Wenn Stuxnet der Elvis der vernetzten Welt darstellt, ist Anonymous wohl der Jerry Lee Lewis, Übername: The Killer.

Oder doch eher Bob «Live Aid» Geldof? Anonymous kämpft nach eigenen Angaben für Freiheit und Gerechtigkeit. Wer allerdings herausfinden will, wer sich hinter der Maske versteckt, läuft ins Leere. «Identität ist unwichtig, wenn du weisst, dass es uns gibt», heisst es. Konkrete Fragen werden keine beantwortet. Sind es übermotivierte Jungspunde? Programmierlehrlinge? Spontis? Nerds? Leiden sie unter geistiger Verwirrung infolge Vereinsamung? Keiner weiss es. Denn jeder kann bei der Scharade mitmachen.
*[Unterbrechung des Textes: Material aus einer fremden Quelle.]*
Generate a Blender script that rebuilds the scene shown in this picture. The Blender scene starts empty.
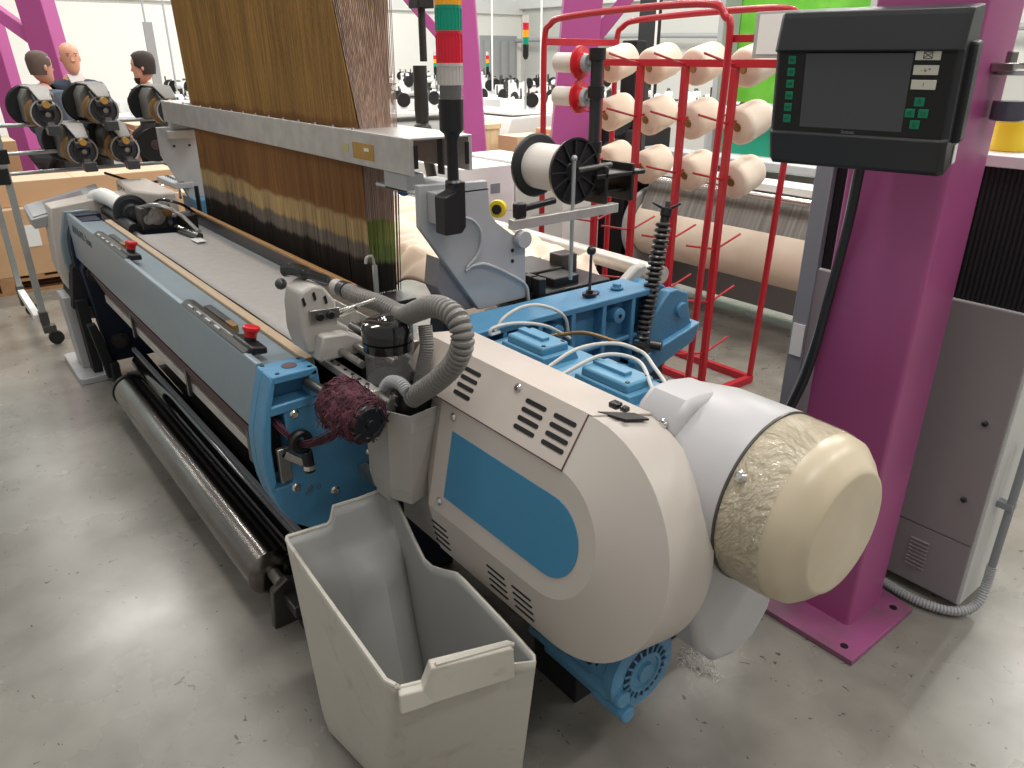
import bpy, bmesh, math, random
from mathutils import Vector, Matrix
random.seed(7)
SC = bpy.context.scene
COL = SC.collection
PI = math.pi
# ------------------------------------------------------------------ materials
def mat(name, base, rough=.5, metal=0., noise=None, nscale=8., bump=0., bscale=60., spec=.5, coat=0., stretch=None, alpha=1., trans=0., emit=None, estr=0.):
    m = bpy.data.materials.new(name); m.use_nodes = True
    nt = m.node_tree; b = nt.nodes['Principled BSDF']
    b.inputs['Base Color'].default_value = (*base, 1); b.inputs['Roughness'].default_value = rough
    b.inputs['Metallic'].default_value = metal; b.inputs['Specular IOR Level'].default_value = spec
    b.inputs['Coat Weight'].default_value = coat; b.inputs['Alpha'].default_value = alpha
    b.inputs['Transmission Weight'].default_value = trans
    if emit: b.inputs['Emission Color'].default_value = (*emit, 1); b.inputs['Emission Strength'].default_value = estr
    tc = nt.nodes.new('ShaderNodeTexCoord'); mp = nt.nodes.new('ShaderNodeMapping')
    nt.links.new(tc.outputs['Object'], mp.inputs['Vector'])
    if stretch: mp.inputs['Scale'].default_value = stretch
    if noise:
        n = nt.nodes.new('ShaderNodeTexNoise'); n.inputs['Scale'].default_value = nscale; n.inputs['Detail'].default_value = 5
        r = nt.nodes.new('ShaderNodeValToRGB'); r.color_ramp.elements[0].position = .35; r.color_ramp.elements[1].position = .65
        r.color_ramp.elements[0].color = (*noise, 1); r.color_ramp.elements[1].color = (*base, 1)
        nt.links.new(mp.outputs[0], n.inputs['Vector']); nt.links.new(n.outputs['Fac'], r.inputs[0]); nt.links.new(r.outputs[0], b.inputs['Base Color'])
    if bump:
        n2 = nt.nodes.new('ShaderNodeTexNoise'); n2.inputs['Scale'].default_value = bscale; n2.inputs['Detail'].default_value = 3
        bp = nt.nodes.new('ShaderNodeBump'); bp.inputs['Strength'].default_value = bump; bp.inputs['Distance'].default_value = .004
        nt.links.new(mp.outputs[0], n2.inputs['Vector']); nt.links.new(n2.outputs['Fac'], bp.inputs['Height']); nt.links.new(bp.outputs[0], b.inputs['Normal'])
    return m
M = {}
def D(k, *a, **kw): M[k] = mat(k, *a, **kw)
D('panel_blue', (.27,.335,.385), .35, .3, noise=(.25,.32,.37), nscale=20, bump=.05, bscale=200)
D('casting_blue', (.085,.27,.45), .42, 0, noise=(.075,.24,.41), nscale=9, bump=.25, bscale=130)
D('gear_blue', (.11,.31,.48), .4, 0, noise=(.095,.28,.44), nscale=9, bump=.2, bscale=120)
D('motor_blue', (.11,.32,.52), .4, 0, noise=(.10,.27,.44), nscale=20, bump=.1)
D('navy', (.008,.015,.035), .5)
D('beige', (.56,.51,.46), .42, 0, noise=(.54,.49,.44), nscale=5, bump=.03, bscale=300)
D('beige_panel', (.55,.485,.435), .42, 0, noise=(.53,.465,.41), nscale=6, bump=.03, bscale=300)
D('inset_blue', (.045,.225,.39), .5, bump=.15, bscale=500)
D('steel_grey', (.44,.445,.45), .42, .1, noise=(.42,.425,.43), nscale=6)
D('ring_grey', (.52,.51,.52), .4, 0, noise=(.50,.49,.50), nscale=5)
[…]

Hacker-Netzwerke zerstritten wie Gruppen der Jugendkultur

Neben Anonymous gibt es eine ganze Bande von Rabauken, die die Mächtigen im Internet herausfordert. Sony, die CIA, die USA – kein Konzern zu gross, keine Institution zu wichtig, kein Land zu mächtig, um nicht von Lulz Security, Web Ninjas oder TeaMp0isoN attackiert zu werden. Sie schreiben sich hehre Ziele auf die Fahnen, führen untereinander erbitterte Kämpfe, versöhnen sich wieder, schliessen sich zusammen, kündigen ihre Auflösung an, nur um sich wenig später wieder zu vereinen – sie sind wechselhaft, wie Gruppen der Jugendkultur eben.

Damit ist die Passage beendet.